Ce matin-là, il fait froid et une pluie fine tombe sur les épaules. L’étape de Hakone Hachiri n’a pas volé sa réputation de chemin contraignant. D’énormes pavés irréguliers forment la voie peu confortable de Sakaichi-zaka, une pente étroite qui se trouve sur le dit chemin et offre de multiples occasions de se tordre les chevilles. Difficile d’imaginer qu’il y a quelques centaines d’années, il s’agissait d’une route très fréquentée, d’une quasi autoroute, par laquelle transitaient des voyageurs chargés, des chariots débordant de marchandises, des chevaux et des personnes de haut-rang transportées sur des palanquins. Mais continuons. Les cèdres centenaires qui bordent le chemin dégagent un agréable parfum de bois mouillé. Automne oblige, les feuilles des arbres ont viré aux teintes jaunes, rouge et ocre et nous font presque oublier le pavé humide qui jusqu’à présent ajoutait une difficulté supplémentaire à la marche.
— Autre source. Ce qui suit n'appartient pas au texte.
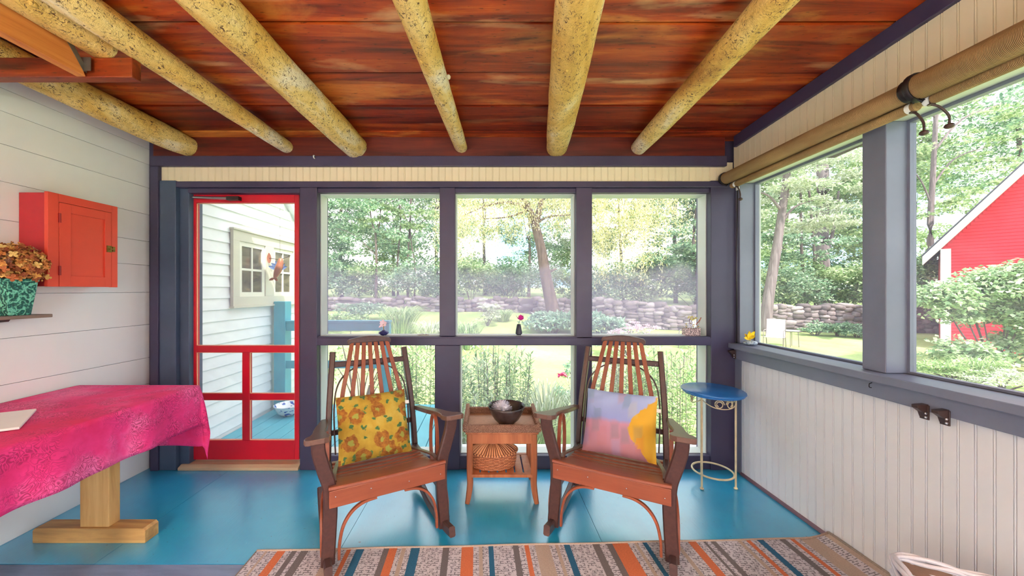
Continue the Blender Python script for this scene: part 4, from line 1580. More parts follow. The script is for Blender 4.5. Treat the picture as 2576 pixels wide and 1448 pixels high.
def vase_peony():
    X = px(1307)
    t = thing('bud_vase', 'slim black vase holding a single magenta peony on the window sill', 'vase', (X, 2.745, SILL + 0.0005))
    mb = MB(); mb.lathe([(0.0, 0.0), (0.017, 0.0), (0.018, 0.008), (0.0255, 0.013), (0.026, 0.018), (0.020, 0.055), (0.014, 0.085), (0.0125, 0.0865), (0.010, 0.085), (0.0, 0.06)], seg=28, cap0=False, cap1=False)
    mb.build('vase_body', paint('matte_black_ceramic', lin(44, 44, 62), 0.05, 20, 0.45, 0), t, smooth='auto')
    mb = MB(); mb.tube(smooth_path([(0, 0, 0.07), (0.003, 0, 0.10), (0.010, 0, 0.118)], 4), 0.0016, 6)
    mb.tube(smooth_path([(0.018, 0, 0.118), (0.028, -0.004, 0.11), (0.030, -0.004, 0.095)], 4), 0.0014, 6)
    mb.build('stem', paint('stem_green', lin(96, 116, 66), 0.1, 10, 0.6, 0), t, smooth=True)
    mb = MB()
    rg = random.Random(8)
    for i in range(46):
        th = rg.uniform(0.1, 1.35)
        ph = rg.uniform(0, 2 * PI)
        d = Vector((math.sin(th) * math.cos(ph), math.sin(th) * math.sin(ph), math.cos(th) * 0.75))
        mb.petal((0.016, 0, 0.118), d, rg.uniform(0.030, 0.040), 0.020, (0, 0, 1), 0.35, 5)
    mb.petal((0.014, 0, 0.122), (-1, 0, 0.55), 0.046, 0.02, (0, 0, 1), 0.2, 5)
    mb.ball((0.016, 0, 0.132), (0.020, 0.020, 0.014), 12, 8)
    mb.build('bloom', paint('magenta_petal', lin(216, 20, 150), 0.15, 30, 0.6, 0), t, smooth=True)


def flower_box():
    X = px(1751)
    t = thing('flower_box', 'small patterned tin box of white daisies on the sill in the corner', 'planter', (X, 2.745, SILL + 0.0005))
    m, nt, b = new_mat('leopard_tin')
    vo = nt.nodes.new('ShaderNodeTexVoronoi'); vo.inputs['Scale'].default_value = 150
    nt.links.new(coords(nt, 'Object'), vo.inputs['Vector'])
    nt.links.new(ramp(nt, vo.outputs['Distance'], [(0.40, lin(60, 38, 48)), (0.48, lin(214, 188, 184))]), b.inputs['Base Color'])
    mb = MB()
    w, d, h = 0.058, 0.024, 0.056
    mb.box(-w, w, -d, d, 0, 0.004); mb.box(-w, w, -d, -d + 0.003, 0.004, h); mb.box(-w, w, d - 0.003, d, 0.004, h)
    mb.box(-w, -w + 0.003, -d + 0.003, d - 0.003, 0.004, h); mb.box(w - 0.003, w, -d + 0.003, d - 0.003, 0.004, h)
    mb.build('tin', m, t)
    wp = paint('daisy_white', lin(252, 250, 252), 0.02, 20, 0.6, 0)
    yc = paint('daisy_yellow', lin(226, 176, 40), 0.1, 30, 0.6, 0)
    gs = paint('stem_green_b', lin(104, 128, 72), 0.1, 10, 0.6, 0)
    rg = random.Random(2)
    st = MB()
    spots = [(-0.045, -0.012, 0.066), (-0.034, 0.008, 0.086), (0.006, -0.014, 0.070), (0.020, 0.006, 0.080), (0.048, -0.012, 0.068), (0.0, 0.01, 0.09)]
    for (x, y, z) in spots:
        st.tube([(x * 0.7, y * 0.6, 0.01), (x, y, z - 0.002)], 0.0012, 5)
        mb = MB()
        for k in range(13):
            a = 2 * PI * k / 13
            mb.petal((x, y, z), (math.cos(a), math.sin(a) - 0.25, 0.15), 0.017, 0.006, (0, -0.3, 1), 0.1, 2)
        f = mb.build('daisy', wp, t, smooth=True)
        mb = MB(); mb.ball((x, y - 0.001, z + 0.002), (0.006, 0.006, 0.004), 10, 6)
        mb.build('daisy_centre', yc, f, smooth=True)
    st.build('stems', gs, t)
    mb = MB()
    for (bx, tx, tz, n) in ((-0.01, -0.012, 0.125, 10), (0.004, 0.0, 0.115, 8)):
        for k in range(14):
            mb.ball((bx + rg.uniform(-0.004, 0.004), rg.uniform(-0.003, 0.003), 0.06 + (tz - 0.06) * k / 13), 0.0032, 6, 4)
    mb.build('purple_spike', paint('purple_bud', lin(104, 72, 130), 0.2, 30, 0.6, 0), t, smooth=True)
    mb = MB()
    for (cx, cz) in ((-0.006, 0.138), (0.034, 0.130), (0.010, 0.12)):
        mb.tube([(cx * 0.4, 0, 0.02), (cx, 0.004, cz - 0.004)], 0.0011, 5)
        for k in range(26):
            mb.ball((cx + rg.uniform(-0.016, 0.016), rg.uniform(-0.012, 0.014), cz + rg.uniform(-0.006, 0.009)), rg.uniform(0.002, 0.0034), 5, 4)
    mb.build('yellow_umbel', paint('yellow_umbel', lin(222, 206, 96), 0.1, 30, 0.6, 0), t)
    mb = MB()
    for k in range(20):
        u = k / 19
        mb.ball((0.04 + 0.038 * u + rg.uniform(-0.003, 0.003), 0.0, 0.085 + 0.05 * u + rg.uniform(-0.003, 0.003)), 0.0034, 6, 4)
    mb.tube([(0.03, 0, 0.02), (0.076, 0, 0.132)], 0.001, 5)
    mb.build('rust_sprig', paint('rust_bud', lin(176, 88, 66), 0.15, 30, 0.6, 0), t)
    mb = MB(); mb.lathe([(0.0, 0.0), (0.015, 0.0), (0.019, 0.06), (0.0175, 0.061), (0.014, 0.004), (0.0, 0.003)], seg=24, cap0=False, cap1=False)
    o = mb.build('cup', M['whiteplastic'], smooth='auto', loc=(px(1776), 2.79, SILL + 0.0005))
    tag(o, 'plain white cup half hidden behind the patterned flower tin', 'cup')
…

Owada Kôichi, spécialiste de l’histoire du Tôkaidô et directeur de l’ancien point de contrôle de Hakone transformé aujourd’hui en musée, sort alors une paire de sandales en paille de riz de son sac à dos : “Ce sont des waraji, explique-t-il. A l’époque d’Edo, les voyageurs les utilisaient pour ne pas glisser sur les pavés et c’était très efficace. Si les intempéries perduraient durant les treize jours du trajet, il fallait les changer souvent, tous les deux-trois jours.”
Hakone Hachiri était une étape importante de l’itinéraire, car il était le point d’entrée et de sortie de la capitale. “Il était plus facile d’entrer que de sortir d’Edo surtout pour les femmes qui étaient davantage contrôlées que les hommes, souligne Owada Kôichi. Selon les points de contrôle et leurs localisations dans l’Archipel, les règles changeaient. Les riverains d’Edo sortaient peu de la capitale et n’utilisaient la route qu’en cas de besoins exceptionnels comme pour des funérailles, pour aller aux temples ou pour se rendre dans les sources d’eau chaude de Hakone que l’on utilisait à des fins thérapeutiques essentiellement. Il fallait obtenir au préalable un laissez-passer officiel pour pouvoir circuler et passer les différents points de contrôle du Tôkaidô et celui de Hakone était très strict et sévère. Il était connu pour être l’un des plus restrictifs des 53 points de contrôle que possédait alors le Japon.”
Erigé il y a 400 ans par le shogunat Tokugawa, dans le but de défendre Edo, le point de contrôle (sekisho) de Hakone situé près du lac Ashinoko était l’un des plus grands du pays à l’époque. Une tentative de passage illégal pouvait être passible de la peine de mort. “Ils avaient même installé une salle d’exécution. C’était une solution très radicale, qui a été extrêmement peu utilisée par les autorités mais qui a existé. Dans les registres, nous avons trouvé 5 cas de condamnations à mort.” Une fois ce point de contrôle passé, on pouvait alors souffler, profiter d’un temps de repos avant de poursuivre la route qui restait longue si on envisageait de rejoindre Kyôto. Pour permettre aux marcheurs de se relaxer, de charmantes petites maisons de thé permettaient, alors, aux personnes de passage, de se restaurer et de se réchauffer sur la route.